De geribde, balustersvormige pot is evenals de deksel achtkantig gevormd. De eveneens geribde, bolvormige deksel wordt bekroond met een knop in de vorm van een zittende leeuw met een poot op de wereldbol. De schouder en deksel tonen een rand van in vultechniek uitgevoerde lambrequins met daarin een aantal met bloementoefjes opgevulde medaillons.
Deze overhangende rand sluit aan op acht langwerpige vakken met een opvulling van alternerend een Oosters waterlandschap en een bloemornament. De zij- en onderkant van de vakken wordt afgesloten door een eveneens in vultechniek uitgevoerde band van ovale en lambrequinvormige uitsparingen.
Op twee WK gemerkte, groot formaat kalebasflessen zijn eveneens uitgespaarde vakken en medaillons weergegeven die in dit geval met rotsen, vogels en bloeiende struiken zijn opgevuld. Een ongemerkt stel kalebasflessen is op de verdikking met het Franse puntmotief versierd. Daarin zijn naast ovale ook puntvormige vakken uitgespaard die wederom een bloementoef tonen.

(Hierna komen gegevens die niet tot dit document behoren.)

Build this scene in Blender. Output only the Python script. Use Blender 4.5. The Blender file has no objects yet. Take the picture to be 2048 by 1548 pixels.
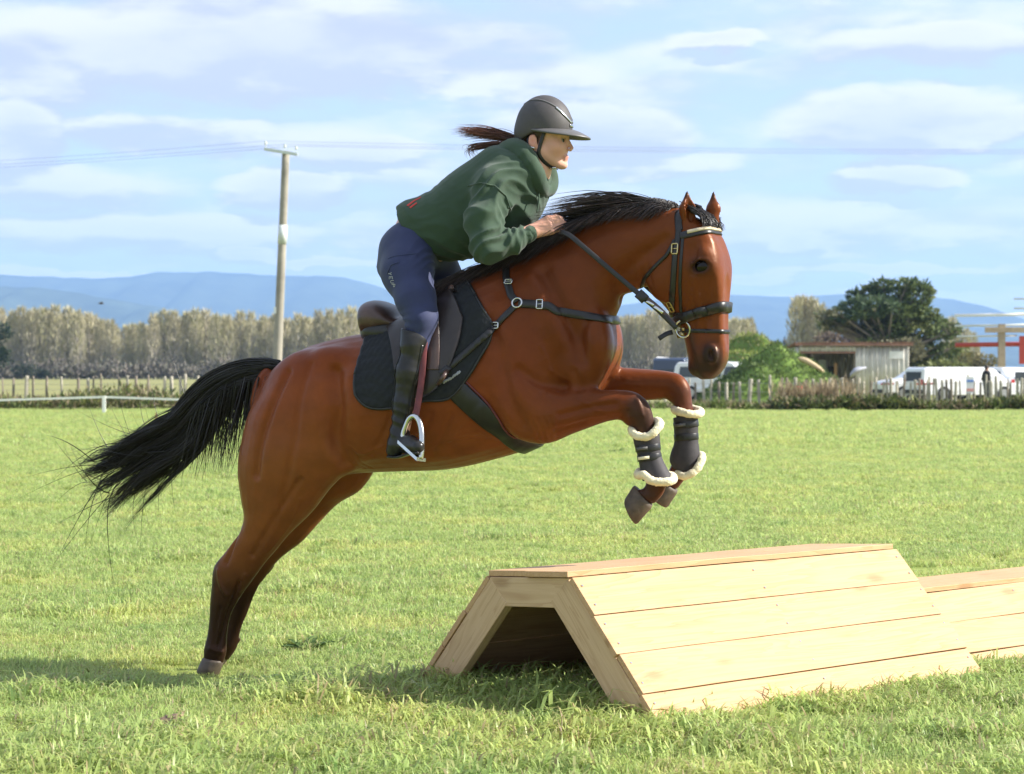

Het is onbekend of deze pot oorspronkelijk tot een kaststel behoorde. Wellicht gaat het hier om het model van een ‘haardpot’. Dankzij archiefgegevens weten we immers dat dergelijke grote potten werden gebruikt om tijdens de zomermaanden de kale stookplaats op te sieren. Dat men in deze fabriek in de productieperiode van Willem van der Kool in elk geval kalebasflessen van een dergelijk groot formaat op de markt bracht, is bekend. Dat blijkt bijvoorbeeld uit een vijfdelig met deksels uitgevoerd, WK gemerkt kaststel in het Musée national de Ceramique te Sevres. Hiertoe behoort een pot die dezelfde hoogte heeft als ons exemplaar. Voorts bestaat dit stel uit twee bekervazen en twee kalebasvormige flessen waarvan de uitgespaarde vakken wederom Oosterse landschapjes en bloemwerk vertonen. De deksel zijn niet uitgevoerd met een dierplastiekje, maar eenvoudigweg met een knop.